Come i muscoli o le ossa, i bambini sono "anti-fragili", cioè hanno bisogno di stress e sfide per imparare, adattarsi e crescere. Se li proteggiamo da ogni tipo di esperienza potenzialmente sconvolgente, come il fallimento in una materia, li renderemo incapaci di affrontare tali eventi quando saranno più grandi.

D'altro canto, è necessario metterli in guardia dalle distorsioni cognitive più comuni, in modo che non si lascino ingannare così facilmente dalle falsità del ragionamento emotivo (non sono buono, il mio mondo è cupo e non c'è speranza per il mio futuro).

Infine, dobbiamo combattere la cultura dell'accusa pubblica e la mentalità del "noi contro loro", che ci fa dimenticare che, come diceva Solzhenitsyn, "la linea tra il bene e il male attraversa il cuore di ogni essere umano". O come dice il rabbino Lord Jonathan Sacks, "la vita umana non è radicalmente divisa tra l'irrimediabilmente buono e l'irrimediabilmente cattivo".
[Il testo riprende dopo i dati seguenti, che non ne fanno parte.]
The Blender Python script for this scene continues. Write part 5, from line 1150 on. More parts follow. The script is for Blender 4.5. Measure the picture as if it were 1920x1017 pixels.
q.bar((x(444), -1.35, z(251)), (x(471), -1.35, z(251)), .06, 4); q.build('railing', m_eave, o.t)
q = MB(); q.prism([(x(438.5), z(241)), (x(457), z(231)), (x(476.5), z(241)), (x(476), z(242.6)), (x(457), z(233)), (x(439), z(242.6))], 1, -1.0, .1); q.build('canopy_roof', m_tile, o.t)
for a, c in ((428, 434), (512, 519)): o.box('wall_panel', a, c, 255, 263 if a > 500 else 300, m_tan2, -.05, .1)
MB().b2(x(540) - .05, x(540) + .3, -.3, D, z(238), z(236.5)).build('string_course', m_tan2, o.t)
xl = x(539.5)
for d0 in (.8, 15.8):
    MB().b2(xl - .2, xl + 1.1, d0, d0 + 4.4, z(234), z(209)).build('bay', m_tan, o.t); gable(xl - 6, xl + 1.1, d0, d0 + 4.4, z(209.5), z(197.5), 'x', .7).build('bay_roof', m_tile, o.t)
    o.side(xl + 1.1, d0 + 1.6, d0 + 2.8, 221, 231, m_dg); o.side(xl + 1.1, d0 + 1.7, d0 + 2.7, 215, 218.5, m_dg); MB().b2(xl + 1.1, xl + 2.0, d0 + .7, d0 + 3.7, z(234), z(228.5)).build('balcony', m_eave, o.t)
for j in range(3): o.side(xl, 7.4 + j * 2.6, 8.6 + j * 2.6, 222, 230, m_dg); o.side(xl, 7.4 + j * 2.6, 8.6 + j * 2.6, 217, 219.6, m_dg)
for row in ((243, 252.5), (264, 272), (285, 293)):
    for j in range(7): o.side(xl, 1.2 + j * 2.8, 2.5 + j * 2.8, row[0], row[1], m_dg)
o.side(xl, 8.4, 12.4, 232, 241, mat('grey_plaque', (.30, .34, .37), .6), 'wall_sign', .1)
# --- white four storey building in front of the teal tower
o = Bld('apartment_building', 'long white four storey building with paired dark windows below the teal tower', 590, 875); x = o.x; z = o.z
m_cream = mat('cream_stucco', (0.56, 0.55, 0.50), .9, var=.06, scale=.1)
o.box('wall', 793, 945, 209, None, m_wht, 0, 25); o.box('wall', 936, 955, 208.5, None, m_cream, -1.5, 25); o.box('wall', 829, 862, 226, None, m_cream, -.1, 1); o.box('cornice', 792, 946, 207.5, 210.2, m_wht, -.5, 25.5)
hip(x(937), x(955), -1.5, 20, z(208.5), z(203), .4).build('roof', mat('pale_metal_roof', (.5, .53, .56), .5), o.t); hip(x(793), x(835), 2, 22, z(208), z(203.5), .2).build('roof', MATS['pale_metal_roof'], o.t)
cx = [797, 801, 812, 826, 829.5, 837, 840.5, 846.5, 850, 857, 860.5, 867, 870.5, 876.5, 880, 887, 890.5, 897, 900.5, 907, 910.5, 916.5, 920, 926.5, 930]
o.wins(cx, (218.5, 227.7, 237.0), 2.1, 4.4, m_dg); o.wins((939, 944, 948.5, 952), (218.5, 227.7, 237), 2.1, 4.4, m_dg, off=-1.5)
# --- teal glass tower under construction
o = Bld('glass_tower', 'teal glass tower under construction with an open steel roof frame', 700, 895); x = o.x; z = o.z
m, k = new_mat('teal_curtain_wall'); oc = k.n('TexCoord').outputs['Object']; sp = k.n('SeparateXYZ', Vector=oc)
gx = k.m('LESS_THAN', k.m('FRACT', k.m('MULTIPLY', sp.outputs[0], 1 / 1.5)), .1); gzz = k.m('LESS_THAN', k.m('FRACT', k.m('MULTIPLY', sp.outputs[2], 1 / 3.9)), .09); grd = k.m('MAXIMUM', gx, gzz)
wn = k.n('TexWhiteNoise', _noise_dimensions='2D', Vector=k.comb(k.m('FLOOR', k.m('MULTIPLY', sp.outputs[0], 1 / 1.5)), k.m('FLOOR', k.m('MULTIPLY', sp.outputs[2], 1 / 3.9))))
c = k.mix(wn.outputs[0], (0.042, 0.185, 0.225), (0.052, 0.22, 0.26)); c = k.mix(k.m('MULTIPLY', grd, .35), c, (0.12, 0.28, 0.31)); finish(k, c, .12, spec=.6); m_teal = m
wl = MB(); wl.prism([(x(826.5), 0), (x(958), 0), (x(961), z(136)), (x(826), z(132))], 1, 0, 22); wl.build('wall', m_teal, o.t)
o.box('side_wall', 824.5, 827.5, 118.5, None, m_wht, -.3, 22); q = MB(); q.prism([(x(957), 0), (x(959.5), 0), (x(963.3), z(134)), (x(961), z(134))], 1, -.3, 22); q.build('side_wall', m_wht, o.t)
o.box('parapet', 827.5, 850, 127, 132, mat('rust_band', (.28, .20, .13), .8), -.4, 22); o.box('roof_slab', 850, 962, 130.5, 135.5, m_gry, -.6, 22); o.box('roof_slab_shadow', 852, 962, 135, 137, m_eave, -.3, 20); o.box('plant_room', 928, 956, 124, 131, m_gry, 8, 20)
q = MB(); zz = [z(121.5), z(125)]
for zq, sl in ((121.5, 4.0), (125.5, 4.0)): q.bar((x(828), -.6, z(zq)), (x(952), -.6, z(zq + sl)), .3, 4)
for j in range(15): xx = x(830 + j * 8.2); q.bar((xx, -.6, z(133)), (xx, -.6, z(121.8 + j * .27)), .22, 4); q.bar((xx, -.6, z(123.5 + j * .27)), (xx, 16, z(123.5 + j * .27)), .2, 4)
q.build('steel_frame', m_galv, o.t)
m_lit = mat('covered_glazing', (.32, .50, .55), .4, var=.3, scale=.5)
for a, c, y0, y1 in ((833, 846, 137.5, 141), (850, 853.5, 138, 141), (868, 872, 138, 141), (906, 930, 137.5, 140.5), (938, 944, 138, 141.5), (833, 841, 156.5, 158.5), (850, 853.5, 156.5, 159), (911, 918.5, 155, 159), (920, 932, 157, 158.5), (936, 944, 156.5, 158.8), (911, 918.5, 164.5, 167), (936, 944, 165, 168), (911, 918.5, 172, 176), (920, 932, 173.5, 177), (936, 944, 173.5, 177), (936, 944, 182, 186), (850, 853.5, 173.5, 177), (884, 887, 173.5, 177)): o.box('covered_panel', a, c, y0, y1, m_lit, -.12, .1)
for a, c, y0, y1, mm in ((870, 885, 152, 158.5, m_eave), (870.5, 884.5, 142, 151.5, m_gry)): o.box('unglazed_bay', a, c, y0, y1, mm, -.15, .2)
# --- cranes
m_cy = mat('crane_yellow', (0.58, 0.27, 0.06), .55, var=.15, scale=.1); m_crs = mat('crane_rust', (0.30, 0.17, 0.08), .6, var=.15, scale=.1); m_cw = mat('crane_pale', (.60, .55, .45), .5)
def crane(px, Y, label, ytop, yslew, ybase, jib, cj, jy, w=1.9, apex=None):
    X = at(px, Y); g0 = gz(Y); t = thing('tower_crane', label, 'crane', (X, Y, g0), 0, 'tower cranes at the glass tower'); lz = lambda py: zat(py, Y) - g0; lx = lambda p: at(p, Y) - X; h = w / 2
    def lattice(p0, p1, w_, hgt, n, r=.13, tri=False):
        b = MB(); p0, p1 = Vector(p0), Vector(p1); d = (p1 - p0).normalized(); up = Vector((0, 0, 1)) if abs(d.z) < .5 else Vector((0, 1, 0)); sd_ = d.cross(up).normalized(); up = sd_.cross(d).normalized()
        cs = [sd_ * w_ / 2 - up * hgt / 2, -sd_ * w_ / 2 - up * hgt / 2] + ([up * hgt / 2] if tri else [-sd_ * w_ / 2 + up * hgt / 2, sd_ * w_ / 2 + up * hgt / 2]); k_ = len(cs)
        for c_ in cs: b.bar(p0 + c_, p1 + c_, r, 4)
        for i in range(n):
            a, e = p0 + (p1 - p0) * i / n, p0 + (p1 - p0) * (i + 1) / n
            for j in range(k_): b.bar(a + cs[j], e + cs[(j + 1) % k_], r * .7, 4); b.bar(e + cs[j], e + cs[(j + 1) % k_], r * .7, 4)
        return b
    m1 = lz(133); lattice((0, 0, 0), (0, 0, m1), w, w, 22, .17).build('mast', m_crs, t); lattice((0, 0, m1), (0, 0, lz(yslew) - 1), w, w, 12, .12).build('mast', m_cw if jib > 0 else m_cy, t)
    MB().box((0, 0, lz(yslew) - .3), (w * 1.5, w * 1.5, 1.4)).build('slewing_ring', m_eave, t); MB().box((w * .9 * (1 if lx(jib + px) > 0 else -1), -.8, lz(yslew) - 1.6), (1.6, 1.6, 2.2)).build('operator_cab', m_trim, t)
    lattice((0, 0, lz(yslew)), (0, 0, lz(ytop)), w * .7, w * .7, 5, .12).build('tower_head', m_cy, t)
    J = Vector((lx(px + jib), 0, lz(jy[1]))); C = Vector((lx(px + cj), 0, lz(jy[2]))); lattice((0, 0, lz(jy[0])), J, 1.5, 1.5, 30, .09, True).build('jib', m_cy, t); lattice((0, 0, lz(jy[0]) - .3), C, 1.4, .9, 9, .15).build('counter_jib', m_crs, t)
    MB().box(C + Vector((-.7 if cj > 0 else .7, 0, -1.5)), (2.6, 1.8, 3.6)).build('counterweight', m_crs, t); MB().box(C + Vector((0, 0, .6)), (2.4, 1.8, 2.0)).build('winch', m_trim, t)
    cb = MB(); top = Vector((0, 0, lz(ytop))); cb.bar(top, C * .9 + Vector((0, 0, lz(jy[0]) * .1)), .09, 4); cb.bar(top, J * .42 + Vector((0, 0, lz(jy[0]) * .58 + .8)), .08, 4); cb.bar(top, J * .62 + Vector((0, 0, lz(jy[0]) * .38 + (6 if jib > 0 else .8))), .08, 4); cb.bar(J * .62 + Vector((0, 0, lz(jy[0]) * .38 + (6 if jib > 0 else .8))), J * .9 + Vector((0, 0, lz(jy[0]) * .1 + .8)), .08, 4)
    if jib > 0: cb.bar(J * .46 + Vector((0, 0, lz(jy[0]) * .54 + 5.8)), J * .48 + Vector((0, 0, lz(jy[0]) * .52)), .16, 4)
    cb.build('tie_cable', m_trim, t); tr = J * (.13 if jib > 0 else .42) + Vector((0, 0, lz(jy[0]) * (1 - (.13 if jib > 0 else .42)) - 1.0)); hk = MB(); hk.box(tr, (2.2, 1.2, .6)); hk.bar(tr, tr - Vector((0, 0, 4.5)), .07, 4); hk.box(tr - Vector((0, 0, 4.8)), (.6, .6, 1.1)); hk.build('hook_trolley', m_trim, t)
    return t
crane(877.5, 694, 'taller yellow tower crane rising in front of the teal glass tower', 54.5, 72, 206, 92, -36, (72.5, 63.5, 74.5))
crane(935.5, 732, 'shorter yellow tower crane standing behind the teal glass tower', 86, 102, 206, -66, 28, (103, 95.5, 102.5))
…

Infine, gli autori ribadiscono con i dati l'influenza negativa della disponibilità precoce di smartphone e social media, del declino del "gioco libero e non supervisionato" e della "corsa agli armamenti del curriculum" sulla salute mentale dei nostri giovani. È significativo che dedichino il libro alle loro madri, che hanno fatto del loro meglio per prepararli alla strada da percorrere.